Finding myself an authority on prison, and given my failed experiment as a free person, I wondered if perhaps prison wasn't where I was meant to spend my life. As birds are meant for the skies and fish the streams, maybe incarceration was my milieu. Maybe I was built to live cloistered away in an eight-by-ten-foot cell. And maybe that was okay. Certainly others had made lives for themselves behind bars. One can find all manner of ways to justify his existence.

It was then that I began making a list on a blank leaf torn from a paperback—the only paper I had access to—of all the things I wished to do when I got back out of prison, all the things I should have been doing the first time around instead of looking at porn.

Go ice skating. Take a spin class. Bake banana bread.

Two months later when I was transferred to the facility in Seagoville, I carried the list with me in my sock.

Visit the Nasher Sculpture Center. Explore the Arts District. Make soup.

At Seagoville I stayed in a dormitory of some 150 men. The dorm had no AC, and during the day the June sun would heat our cinderblock cubicles to as high as 102 degrees according to a thermometer on the wall. I ran in to several men with whom I'd done time at other prisons. Though I hadn't known them well, I was surprised how glad I was to see them. Like a kid returning to a new classroom after summer vacation, I eagerly sought out and clung to whatever familiar faces I found. What they all wanted to know, upon spotting me, was what I'd done to return to prison.

"Drugs," I lied. (I'd never so much as smoke a joint in my life.) "I failed a UA and they revoked me."

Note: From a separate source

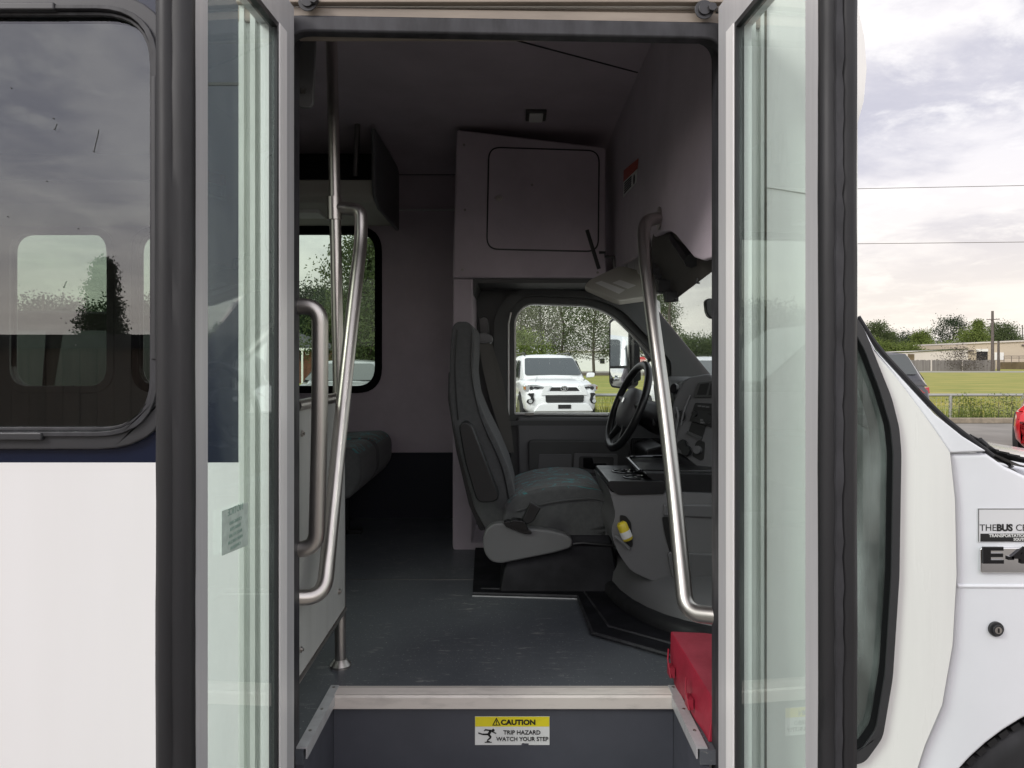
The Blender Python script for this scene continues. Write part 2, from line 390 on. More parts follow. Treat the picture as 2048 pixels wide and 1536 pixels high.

I couldn't tell those men, all of whom were sex offenders themselves, that I'd returned to prison for looking at porn. We used to laugh at guys like that, the ones we'd see walking the yard ten months later because they couldn't keep their dicks out of their hands. Eventually we'd learn they'd been caught with CP or they'd exposed themselves or they'd been caught chatting with a minor. They were the real creeps, we assured ourselves. They were the pedophiles. They were the ones who ought to be locked up.

In my three months at Seagoville, when I wasn't walking the track or reading cozy British mysteries whose undemanding plots could be tidied up in 200 pages or fewer, I added to my list, which had grown to over 100 items.

Walk the Katy Trail. Write a letter to a friend. Ask someone for help.

Rachel, the kitchen manager at The Noodle House, wrote once. On the back of a stained invoice for bean sprouts she wrote that everyone at the restaurant missed me and looked forward to my return. My job, she promised, would be waiting for me when I get out. Rachel had insisted on attending the court hearing and had even testified on my behalf, along with my father, as a character witness. I looked at her not once while she was on the stand. I only listened with my head down to her rich, throaty smokers' voice fill the courtroom. When the prosecutor asked her whether she actually felt comfortable having me in the restaurant where families and young children dine. I heard a pause and feared for one terrifying moment I might hear her say, No, he is a menace, a monster. Instead, her answer came out unwavering, firm: "Yes, I absolutely trust him."

Leaving prison a second time I was struck again by the lack of ceremony, the perfect mundaneness of it. COs stood around the prison lobby looking bored, talking about gas prices and weekend plans. They seemed uninterested and unaware even of the man in khaki sitting, waiting for his life to change.

And just as with my first release, it was my father who would pick me, to deliver me not to a halfway house but to my apartment which had sat vacant for nearly a half year. He arrived on time, shuffling through the prison's vestibule looking uncertain, as though he might have written down the wrong address. His expression resolved when he spotted me, sitting with my small clutch of letters and with my list.

I didn't immediately move to embrace him. So accustomed had I grown to the leash, I stayed seated, waiting for some signal from my captors. My father too was unsure how to proceed and for a time we only stared at one another until a CO finally looked up, mildly surprised to see me still there, and asked, "What are you waiting for?"